Geçenlerde Scientific American’da yayımlanan Dylan Moon imzalı bir makalede, “Bir iklim aktivistinin hayvancılığı görmezden gelmesi, su kullanılmadan dev bir yangının söndürülmeye çalışılması gibidir” yazıyordu.
Küresel iklim krizine neden olan en büyük etkenin sera gazı olduğu biliniyor. Bilim, hayvancılığın neden olduğu sera gazı salımının, dünyadaki tüm ulaşım araçlarının (kara, deniz, hava ulaşım araçları ve raylı sistemlerin toplamı) yarattığı sera gazından daha fazla olduğunu kanıtladı.
Temiz su kaynaklarının 1/3’ünü hayvancılık kullanıyor. Her saniye 4-8 dönüm yağmur ormanı hayvancılık nedeniyle yok oluyor. Bunun sonucunda her gün nesli tükenen böcek ve hayvan sayısı 110. Dünya Vahşi Yaşam Fonu’nun araştırmasına göre, dünyadaki biyolojik çeşitlilik kaybının yüzde 60’ı et yüzünden.
Hayvansal tarım, Amazon ormanlarının yüzde 91’ini yok etti. Hayvancılık nedeniyle toprak alanların 1/3’ü çölleşmiş durumda. Ekilebilir toprakların yüzde 70’ini hayvancılık kullanıyor. Denizlerden her yıl yaklaşık 90 milyon ton balık çıkarılıyor ve dünyadaki balık alanlarının 3/4’ü tükenmiş halde.
Araştırmalar, hayvancılık sektörünün, türlerin yok oluşu, okyanuslardaki ölü bölgeler, suların kirlenmesi, doğal yaşam alanlarının kaybı ve iklim krizinin en büyük etkenlerinden olduğunu ortaya koydu.

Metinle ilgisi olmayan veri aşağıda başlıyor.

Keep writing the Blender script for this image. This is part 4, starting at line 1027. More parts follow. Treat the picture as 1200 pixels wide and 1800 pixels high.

Yavaş yavaş ölen insanlar ve doğa...
Bu durumda bir çevre festivalinde hayvansal ürünlerin teşvik edilmesi mantığa aykırı. Umarım gelecek yıllarda bu tür etkinliklerde bu konuya özen gösterilir.
Festivaldeki bir panelde, “Dr. İyi Et” adıyla et üretip WhatsApp üzerinden iletişim kuran bir doktorun olması ise tuhaftı. Panele katılan doktorlara hayvansal ürünlerin sağlığa etkisi hakkında soru yönelttiğimde, o doktor sağlık için geleneksel üretimi savundu.
Neyse ki doktorlar arasında gerçekleri dile getiren biri vardı. Prof. Dr. Osman Erk, hayvancılık sektörünün çevre ve insan sağlığı için bela olduğunu anlattı ve şunu söyledi:
Biz hayvanları katlediyoruz ama hayvanlar da toksinleri, doymuş yağlarını, kolesterollerini vererek bizi de zaman içinde yavaş yavaş öldürüyor. Belki de intikamlarını alıyorlar.”